Toll-free Strait of Hormuz deal: US, Iran MOU signed June 19
The US expects the toll-free Strait of Hormuz to reopen as Iran prepares to sign a memorandum of understanding (MOU) in Switzerland on June 19, 2026. Vice President JD Vance confirmed that Iran’s key officials will attend, after weeks of backchannel diplomacy facilitated by Pakistan.
The Strait of Hormuz closure followed US and Israeli strikes on Iran on Feb. 28, 2026, when Iran blockaded the chokepoint. Oil markets reacted with sharp volatility and higher energy prices.
Under the June 14 framework, the MOU guarantees the Strait of Hormuz will remain permanently toll-free, restoring the pre-war shipping status quo. President Donald Trump authorized a toll-free reopening and the removal of the US naval blockade. A 60-day ceasefire is included, during which negotiations are expected to focus on Iran’s nuclear program, along with sanctions relief and regional security arrangements.
However, this is an MOU rather than a binding treaty. If there is no meaningful progress on the nuclear and sanctions issues by the end of the 60-day window, the framework could unravel.
Market relevance: reopening a key global energy corridor should ease oil risk premiums and help stabilize crude prices, which can support broader risk sentiment. But because the toll-free Strait of Hormuz arrangement depends on follow-through, traders may still price in headline risk around nuclear talks.
Bullish
This news is modestly bullish for crypto because it targets energy-market disruption. A toll-free Strait of Hormuz reopening should reduce crude-price uncertainty and lower the risk premium that often spills over into equity-like assets and risk-on crypto trades. Similar episodes—when major shipping chokepoints or sanctions-related supply threats ease—tend to improve market liquidity expectations and compress volatility, which can support BTC and broader altcoin momentum.

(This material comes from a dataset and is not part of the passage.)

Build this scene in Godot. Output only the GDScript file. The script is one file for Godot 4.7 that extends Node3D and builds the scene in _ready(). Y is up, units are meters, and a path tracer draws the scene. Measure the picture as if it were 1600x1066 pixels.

Still, the catalyst is a non-binding MOU, not a final treaty. The 60-day ceasefire window means traders may buy the headline relief short-term, but will likely fade or hedge exposure if nuclear and sanctions progress appears weak. In the short run, expect a sentiment lift and potentially tighter correlation with crude. In the long run, follow-through on nuclear talks will be the deciding factor; failure would reintroduce volatility, which can pressure risk assets and crypto positioning.